» **THE DATA**:
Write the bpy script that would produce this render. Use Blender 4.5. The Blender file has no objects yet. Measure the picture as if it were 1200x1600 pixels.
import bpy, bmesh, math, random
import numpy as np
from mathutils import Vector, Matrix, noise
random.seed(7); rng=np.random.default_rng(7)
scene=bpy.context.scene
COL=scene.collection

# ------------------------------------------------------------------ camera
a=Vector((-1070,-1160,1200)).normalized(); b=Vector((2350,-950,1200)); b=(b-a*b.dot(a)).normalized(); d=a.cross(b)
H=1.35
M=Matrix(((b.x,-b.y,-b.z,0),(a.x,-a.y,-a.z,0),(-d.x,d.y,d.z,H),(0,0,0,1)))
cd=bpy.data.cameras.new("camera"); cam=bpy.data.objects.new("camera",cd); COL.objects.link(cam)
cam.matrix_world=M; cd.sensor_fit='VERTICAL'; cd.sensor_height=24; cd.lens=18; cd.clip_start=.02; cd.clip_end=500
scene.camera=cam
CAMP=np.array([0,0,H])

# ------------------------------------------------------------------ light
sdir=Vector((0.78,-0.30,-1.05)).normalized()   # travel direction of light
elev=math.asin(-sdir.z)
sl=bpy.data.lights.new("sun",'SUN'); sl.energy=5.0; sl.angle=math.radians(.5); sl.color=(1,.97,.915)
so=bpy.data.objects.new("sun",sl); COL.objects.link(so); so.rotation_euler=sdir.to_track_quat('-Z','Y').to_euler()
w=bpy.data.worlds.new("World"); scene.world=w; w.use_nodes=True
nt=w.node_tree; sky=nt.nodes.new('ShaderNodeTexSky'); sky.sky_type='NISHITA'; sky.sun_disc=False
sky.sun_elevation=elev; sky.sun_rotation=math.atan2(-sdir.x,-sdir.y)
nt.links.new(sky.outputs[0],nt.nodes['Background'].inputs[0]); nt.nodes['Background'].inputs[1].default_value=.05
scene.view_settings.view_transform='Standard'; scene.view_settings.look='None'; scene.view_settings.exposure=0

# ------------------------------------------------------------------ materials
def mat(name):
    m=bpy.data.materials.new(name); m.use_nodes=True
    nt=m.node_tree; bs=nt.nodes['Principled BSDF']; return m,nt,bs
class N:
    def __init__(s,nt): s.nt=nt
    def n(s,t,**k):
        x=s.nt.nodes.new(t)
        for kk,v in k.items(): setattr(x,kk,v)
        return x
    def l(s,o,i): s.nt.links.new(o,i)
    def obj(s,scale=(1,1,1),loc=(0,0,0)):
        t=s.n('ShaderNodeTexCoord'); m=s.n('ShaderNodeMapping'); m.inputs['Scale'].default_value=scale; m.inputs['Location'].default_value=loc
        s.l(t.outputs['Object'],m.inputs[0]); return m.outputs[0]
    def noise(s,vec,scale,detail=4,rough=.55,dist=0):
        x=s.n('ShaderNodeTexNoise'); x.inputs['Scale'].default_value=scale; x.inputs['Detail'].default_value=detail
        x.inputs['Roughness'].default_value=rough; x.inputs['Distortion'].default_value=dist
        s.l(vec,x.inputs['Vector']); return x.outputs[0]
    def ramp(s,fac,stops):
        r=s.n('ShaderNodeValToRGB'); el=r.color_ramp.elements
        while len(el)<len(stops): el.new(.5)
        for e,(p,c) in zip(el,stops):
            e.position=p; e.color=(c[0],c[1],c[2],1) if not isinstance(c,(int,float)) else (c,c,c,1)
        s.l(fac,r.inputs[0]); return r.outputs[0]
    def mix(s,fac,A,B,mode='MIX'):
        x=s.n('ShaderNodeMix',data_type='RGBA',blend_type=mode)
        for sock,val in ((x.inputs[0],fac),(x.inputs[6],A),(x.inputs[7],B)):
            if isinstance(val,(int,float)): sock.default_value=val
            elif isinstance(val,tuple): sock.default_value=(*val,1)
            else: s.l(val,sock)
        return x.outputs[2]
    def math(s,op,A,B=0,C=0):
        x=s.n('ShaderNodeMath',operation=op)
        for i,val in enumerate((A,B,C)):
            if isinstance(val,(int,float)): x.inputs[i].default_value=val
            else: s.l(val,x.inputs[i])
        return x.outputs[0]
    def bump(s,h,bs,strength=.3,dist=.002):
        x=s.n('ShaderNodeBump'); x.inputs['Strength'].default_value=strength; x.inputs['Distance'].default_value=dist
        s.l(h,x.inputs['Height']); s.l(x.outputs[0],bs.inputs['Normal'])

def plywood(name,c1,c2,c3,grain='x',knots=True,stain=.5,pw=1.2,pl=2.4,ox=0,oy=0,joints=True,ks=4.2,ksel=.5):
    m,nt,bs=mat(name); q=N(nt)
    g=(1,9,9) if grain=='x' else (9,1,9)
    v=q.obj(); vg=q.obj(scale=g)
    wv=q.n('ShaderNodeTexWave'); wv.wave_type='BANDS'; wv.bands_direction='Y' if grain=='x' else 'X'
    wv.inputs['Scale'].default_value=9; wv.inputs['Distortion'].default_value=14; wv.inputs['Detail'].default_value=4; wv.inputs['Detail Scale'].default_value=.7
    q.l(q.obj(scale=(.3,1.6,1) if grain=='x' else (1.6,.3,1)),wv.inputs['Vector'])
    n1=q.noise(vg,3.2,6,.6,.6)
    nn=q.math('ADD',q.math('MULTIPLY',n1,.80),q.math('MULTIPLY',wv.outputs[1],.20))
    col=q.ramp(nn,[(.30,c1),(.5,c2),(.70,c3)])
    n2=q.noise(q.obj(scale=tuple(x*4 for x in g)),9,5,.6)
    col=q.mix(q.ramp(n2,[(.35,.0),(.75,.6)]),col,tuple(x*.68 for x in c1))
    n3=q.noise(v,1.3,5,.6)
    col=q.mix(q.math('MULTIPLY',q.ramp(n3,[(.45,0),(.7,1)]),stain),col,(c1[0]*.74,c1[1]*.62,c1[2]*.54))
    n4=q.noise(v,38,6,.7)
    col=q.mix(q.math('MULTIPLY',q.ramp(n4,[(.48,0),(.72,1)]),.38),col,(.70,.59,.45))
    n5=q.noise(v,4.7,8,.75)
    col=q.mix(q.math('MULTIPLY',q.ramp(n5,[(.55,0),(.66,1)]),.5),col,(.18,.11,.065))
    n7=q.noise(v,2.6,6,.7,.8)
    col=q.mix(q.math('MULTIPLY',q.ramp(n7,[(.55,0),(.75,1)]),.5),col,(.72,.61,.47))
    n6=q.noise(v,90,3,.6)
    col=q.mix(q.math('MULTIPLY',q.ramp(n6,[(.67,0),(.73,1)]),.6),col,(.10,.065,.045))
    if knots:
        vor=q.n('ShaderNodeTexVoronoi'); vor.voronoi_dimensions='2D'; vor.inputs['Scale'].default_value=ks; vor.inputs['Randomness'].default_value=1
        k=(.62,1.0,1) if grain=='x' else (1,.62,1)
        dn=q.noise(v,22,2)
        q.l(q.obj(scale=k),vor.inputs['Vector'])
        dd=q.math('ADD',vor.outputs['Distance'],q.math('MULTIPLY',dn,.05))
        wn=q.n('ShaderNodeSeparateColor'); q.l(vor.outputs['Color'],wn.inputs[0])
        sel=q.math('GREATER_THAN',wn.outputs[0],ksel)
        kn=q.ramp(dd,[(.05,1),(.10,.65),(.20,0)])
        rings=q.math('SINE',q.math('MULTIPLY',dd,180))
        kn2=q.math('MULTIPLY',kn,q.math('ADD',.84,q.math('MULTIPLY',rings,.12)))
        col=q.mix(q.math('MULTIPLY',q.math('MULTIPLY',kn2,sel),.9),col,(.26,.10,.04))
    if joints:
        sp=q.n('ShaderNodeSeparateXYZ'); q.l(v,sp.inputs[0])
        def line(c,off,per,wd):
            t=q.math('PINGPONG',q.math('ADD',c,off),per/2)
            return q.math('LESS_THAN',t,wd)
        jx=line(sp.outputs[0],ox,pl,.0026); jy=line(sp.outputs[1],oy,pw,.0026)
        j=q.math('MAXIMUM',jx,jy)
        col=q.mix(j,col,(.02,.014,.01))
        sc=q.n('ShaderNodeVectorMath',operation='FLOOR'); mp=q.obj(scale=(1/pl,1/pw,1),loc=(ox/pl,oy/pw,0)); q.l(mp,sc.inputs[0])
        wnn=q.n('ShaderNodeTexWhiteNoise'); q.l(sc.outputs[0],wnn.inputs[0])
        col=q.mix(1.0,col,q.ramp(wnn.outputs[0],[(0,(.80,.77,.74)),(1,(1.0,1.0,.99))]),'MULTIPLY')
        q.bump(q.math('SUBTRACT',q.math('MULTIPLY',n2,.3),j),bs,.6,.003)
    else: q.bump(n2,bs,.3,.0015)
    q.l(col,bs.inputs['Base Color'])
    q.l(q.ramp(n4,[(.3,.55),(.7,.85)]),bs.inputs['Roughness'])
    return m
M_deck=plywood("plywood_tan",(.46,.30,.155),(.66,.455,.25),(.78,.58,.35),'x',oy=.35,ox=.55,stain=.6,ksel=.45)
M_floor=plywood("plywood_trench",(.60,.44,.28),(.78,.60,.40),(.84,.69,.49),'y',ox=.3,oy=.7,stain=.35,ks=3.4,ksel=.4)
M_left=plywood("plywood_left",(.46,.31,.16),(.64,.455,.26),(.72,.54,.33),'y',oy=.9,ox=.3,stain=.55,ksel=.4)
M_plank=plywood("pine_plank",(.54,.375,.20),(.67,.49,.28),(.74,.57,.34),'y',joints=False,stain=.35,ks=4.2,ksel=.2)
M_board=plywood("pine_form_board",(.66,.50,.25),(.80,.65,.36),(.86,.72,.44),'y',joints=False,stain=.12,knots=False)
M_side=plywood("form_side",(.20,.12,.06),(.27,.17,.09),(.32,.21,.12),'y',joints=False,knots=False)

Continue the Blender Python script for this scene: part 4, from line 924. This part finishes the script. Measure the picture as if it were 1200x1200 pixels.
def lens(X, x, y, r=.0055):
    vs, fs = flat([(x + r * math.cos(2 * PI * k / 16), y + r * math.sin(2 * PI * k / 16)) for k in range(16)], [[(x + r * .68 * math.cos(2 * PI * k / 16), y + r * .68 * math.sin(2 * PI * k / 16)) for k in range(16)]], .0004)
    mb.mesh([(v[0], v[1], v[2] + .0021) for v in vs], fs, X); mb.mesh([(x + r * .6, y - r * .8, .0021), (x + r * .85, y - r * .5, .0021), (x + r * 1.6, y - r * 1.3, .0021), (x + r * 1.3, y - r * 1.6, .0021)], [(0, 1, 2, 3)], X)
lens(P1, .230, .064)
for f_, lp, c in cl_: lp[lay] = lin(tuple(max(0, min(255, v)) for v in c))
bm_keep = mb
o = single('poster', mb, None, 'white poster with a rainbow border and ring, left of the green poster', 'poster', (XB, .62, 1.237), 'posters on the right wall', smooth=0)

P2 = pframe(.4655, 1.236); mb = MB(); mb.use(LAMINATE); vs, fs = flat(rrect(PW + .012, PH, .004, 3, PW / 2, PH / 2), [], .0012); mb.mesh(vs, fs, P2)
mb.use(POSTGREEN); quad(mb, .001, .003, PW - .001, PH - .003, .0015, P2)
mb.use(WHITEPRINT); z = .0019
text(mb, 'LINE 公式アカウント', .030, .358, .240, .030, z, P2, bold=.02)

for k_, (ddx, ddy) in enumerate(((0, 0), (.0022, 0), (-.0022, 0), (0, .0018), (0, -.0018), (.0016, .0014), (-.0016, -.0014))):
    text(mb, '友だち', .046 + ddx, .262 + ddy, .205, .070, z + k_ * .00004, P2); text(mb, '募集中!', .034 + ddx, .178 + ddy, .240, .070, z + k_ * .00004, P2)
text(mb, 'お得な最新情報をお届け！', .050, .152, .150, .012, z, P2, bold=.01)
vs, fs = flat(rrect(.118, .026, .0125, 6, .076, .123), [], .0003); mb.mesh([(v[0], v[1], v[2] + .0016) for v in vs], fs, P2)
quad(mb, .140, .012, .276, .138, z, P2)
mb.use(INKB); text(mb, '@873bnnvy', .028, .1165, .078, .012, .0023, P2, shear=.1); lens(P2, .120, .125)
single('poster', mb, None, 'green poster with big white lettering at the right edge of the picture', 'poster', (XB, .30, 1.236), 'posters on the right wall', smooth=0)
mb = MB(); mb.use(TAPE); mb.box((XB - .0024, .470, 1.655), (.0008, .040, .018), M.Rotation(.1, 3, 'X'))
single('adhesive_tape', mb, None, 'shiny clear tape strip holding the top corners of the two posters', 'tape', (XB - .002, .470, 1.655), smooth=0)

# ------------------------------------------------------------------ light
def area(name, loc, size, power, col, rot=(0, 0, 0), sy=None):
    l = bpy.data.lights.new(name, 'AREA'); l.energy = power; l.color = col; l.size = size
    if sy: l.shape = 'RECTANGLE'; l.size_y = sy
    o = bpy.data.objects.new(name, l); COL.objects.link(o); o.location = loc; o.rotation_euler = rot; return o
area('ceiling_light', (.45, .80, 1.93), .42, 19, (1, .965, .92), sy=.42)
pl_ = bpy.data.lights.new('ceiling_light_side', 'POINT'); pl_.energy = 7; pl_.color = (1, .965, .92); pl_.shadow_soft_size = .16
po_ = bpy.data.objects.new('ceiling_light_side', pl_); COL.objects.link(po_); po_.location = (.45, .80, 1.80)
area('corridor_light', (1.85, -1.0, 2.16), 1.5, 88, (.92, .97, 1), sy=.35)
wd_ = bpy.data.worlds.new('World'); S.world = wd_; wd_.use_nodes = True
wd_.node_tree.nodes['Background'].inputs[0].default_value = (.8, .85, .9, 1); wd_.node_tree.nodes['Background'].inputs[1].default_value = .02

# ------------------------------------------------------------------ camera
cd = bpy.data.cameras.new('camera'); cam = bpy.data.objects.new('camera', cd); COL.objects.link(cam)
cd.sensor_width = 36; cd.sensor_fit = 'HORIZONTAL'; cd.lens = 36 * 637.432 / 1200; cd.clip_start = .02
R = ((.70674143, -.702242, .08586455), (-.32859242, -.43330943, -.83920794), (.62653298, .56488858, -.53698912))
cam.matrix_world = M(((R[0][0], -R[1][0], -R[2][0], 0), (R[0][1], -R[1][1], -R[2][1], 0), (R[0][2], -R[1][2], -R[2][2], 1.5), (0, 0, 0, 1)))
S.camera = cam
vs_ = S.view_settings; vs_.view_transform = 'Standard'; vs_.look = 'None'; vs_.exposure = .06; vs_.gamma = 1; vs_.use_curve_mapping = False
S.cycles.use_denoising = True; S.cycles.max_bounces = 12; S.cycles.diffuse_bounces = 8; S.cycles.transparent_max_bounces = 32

» **TASK PROMPT**: Return exactly, please, the lines of the material from the first one down to and including the line where "COL=scene.collection" appears.

» **ANSWER IN FULL**:
Write the bpy script that would produce this render. Use Blender 4.5. The Blender file has no objects yet. Measure the picture as if it were 1200x1600 pixels.
import bpy, bmesh, math, random
import numpy as np
from mathutils import Vector, Matrix, noise
random.seed(7); rng=np.random.default_rng(7)
scene=bpy.context.scene
COL=scene.collection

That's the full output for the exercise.